One more lesson from Lenin:  once he captured power he had to ensure that people don’t turn their backs on him. The closest comparison between Leninism and Musevenism, if I can call it that, once  Lenin captured power he sustained support by blaming all the shortages and injustices on the past regime(s), going as far as using films (he controlled the film industry) to remind people how terrible things were under the Czarist Russia to deflect attention from shortcomings under his rule.

And this art of reminding the population of the horrific past that some of us never even saw  especially in regard to our security, is what Museveni has ridden on to keep his support, at least for those living outside northern and eastern Uganda for the last 24 years. In every speech, whether it is at the opening of a new school, a factory or just a road that usually will have taken forever to be completed, we have to be reminded of the past so that we look at the present in the prism of our past. The use of the past to control what we agitate for today and in future is what we need to deal with.  Museveni has already mastered that and the opposition are yet to enrol in the school of Leninism propaganda.



8 thoughts on “Can Uganda’s opposition rally the masses to topple Museveni in 2011

  1. Ugandan opposition is still too disorganised to dislodge Museveni. All the opposition parties mentioned in the above article, and especially DP and UPC, are dogged with serious in-fighting and lack of internal democracy. Opposition leaders are pre-occupied with personal attacks on Museveni instead of outlining their policies to the electorate while Museveni is busy promoting his development progranmmes throughout the country. Recent remarks by UPC leader Olara Otunnu that Museveni has been financing LRA appear to have eroded the former diplomat’s credentials and put him on a head-on collision path with a good cross-section of Ugandans.
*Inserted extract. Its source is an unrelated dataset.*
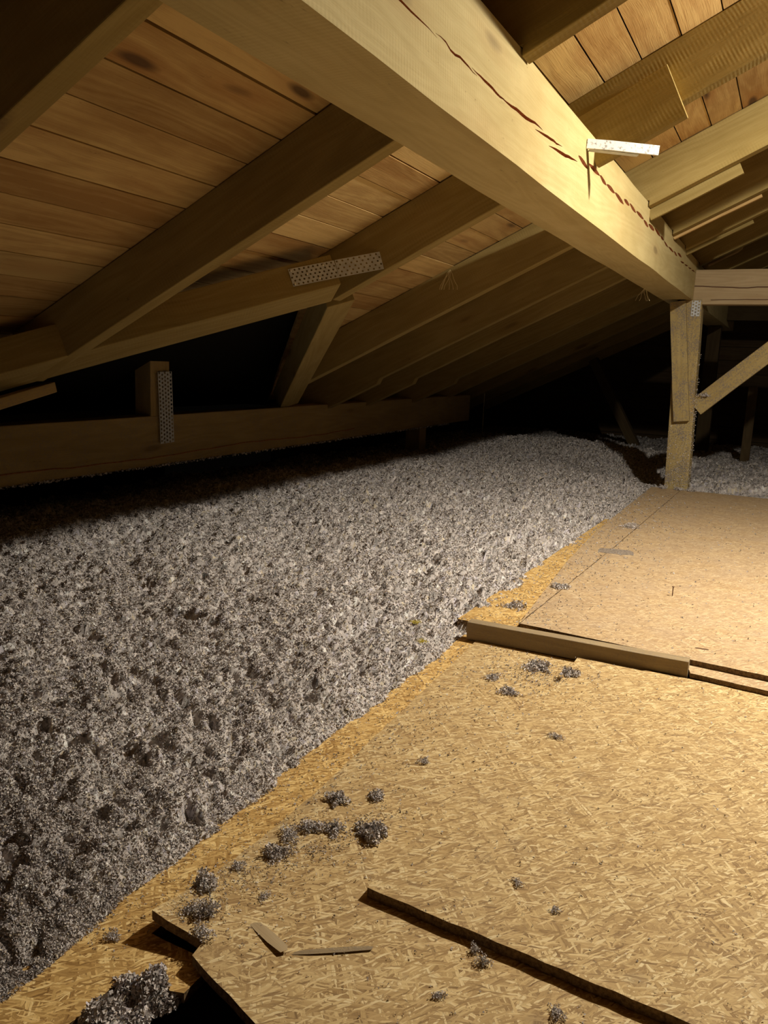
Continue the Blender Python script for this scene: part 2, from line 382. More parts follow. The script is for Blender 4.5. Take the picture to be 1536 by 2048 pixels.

NRM seem to be gaining popularity especially in the north which used to be opposition stronghold e.g. a recent by-election in the region was comfortably won by NRM.

  2. Hi Rosebell,
    Your use of the word ‘topple’ in your headline is not tasty at all. It brings back memories of war, violence, thuggery. It might be mistaken to mean that you are asking if opposition to engage in violent acts to remove Museveni from power… Well in my thinking, I believe you might have wanted to ask if the opposition can actually secure enough votes to win power in Uganda.

    That is a better question. The other one is terrible and causes psychological anxiety if not fear for what might happen if it can wishfully be implemented that Museveni should be ‘toppled’. That could spell that there is ‘war’ in Uganda. ‘ Instead it is a democratic ongoing process in which the opposition is trying their best for the nth time to dislodge M7 from his comfort at the ‘WHITEHOUSE-LIKE’ State House in EBB.

    How about if you had said: Will Museveni lose the 2011 poll to the opposition?

    1. Am sorry Davis if that word brought if you memories but if you check a dictionary it would give you the right meaning of the word and as far as am concerned topple means to tip over or cause to tip over which can be violent or democratic. So apart from your past memories the word has other meanings which i would encourage you to read about. As a young Ugandan who has not seen any violent change and have seen the word used not to mean violent change i chose the word for it is neutral definition.
      Otherwise i would like you to contribute to the debate and not just stop at a headline. Thanks

  3. Opposition could only try to win in 2011 if they could be organized. Their disorganization is NRM,s strength.